C'è qualcosa di speciale che lega Ozpetek e Giovanna
Mezzogiorno. Con lui l'attrice tira fuori una profondità e una bellezza che
tolgono il fiato - era lei ne "La finestra di fronte", bello tutto dal titolo
in giù. Intorno il coro, meraviglioso: Peppe Barra icona della canzone e del
teatro napoletani; Anna Bonaiuto straordinaria a teatro e in tanti film, su
tutti il delicato e duro "L'amore molesto"; Lina Sastri anche lei un pezzo di
teatro; e ancora Maria Luisa Santella nel ruolo di Donna Assunta, la santona da
cui vanno in processione tutti quelli che vogliono un miracolo un'illuminazione
una luce che li guidi, in lei si concentra il mistero più profondo di Napoli,
il suo incanto.
Dalla caverna infine si esce. Provati ma come rinati. Un
nuovo parto, un ritorno alla vita cedendo all'inevitabile destino di non
svelare completamente il mistero intorno a noi.
Perché, attraversando la caverna e uscendone, la strada non
è tutta piastrellata di giallo come nel "Mago di Oz". Alcuni tratti si perdono,
certi istanti si dimenticano, molti passaggi restano indecifrabili.
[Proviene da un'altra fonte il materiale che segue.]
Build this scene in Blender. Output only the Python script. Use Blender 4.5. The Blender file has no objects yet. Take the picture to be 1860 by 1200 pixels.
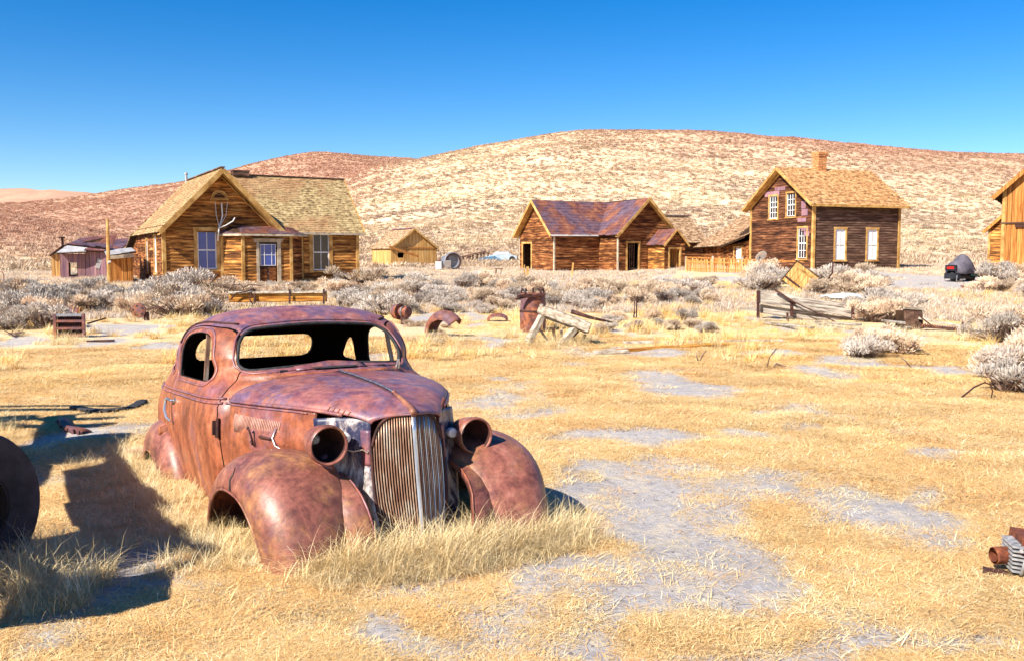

Ma poi,
fuori, il colpo di luce è intenso e scalda corpo cuore anima.
Annotazioni: la "figliata dei femminielli" è un rito di fecondità profondamente radicato nella tradizione napoletana che attribuisce a questa figura un sentore di magia e fortuna. "La finestra di fronte" di Ferzan Ozpetek è del 2003, tra gli attori un bravissimo Massimo Girotti nella sua ultima intensissima interpretazione. "L'amore molesto" è diretto da Mario Martone nel 1995. La meravigliosa strada piastrellata di giallo a cui penso è quella del primo insuperabile "Mago di Oz", diretto da Victor Fleming (e da altri grandi registi che lo hanno affiancato) nel 1939, con Judy Garland nei panni della piccola Dorothy.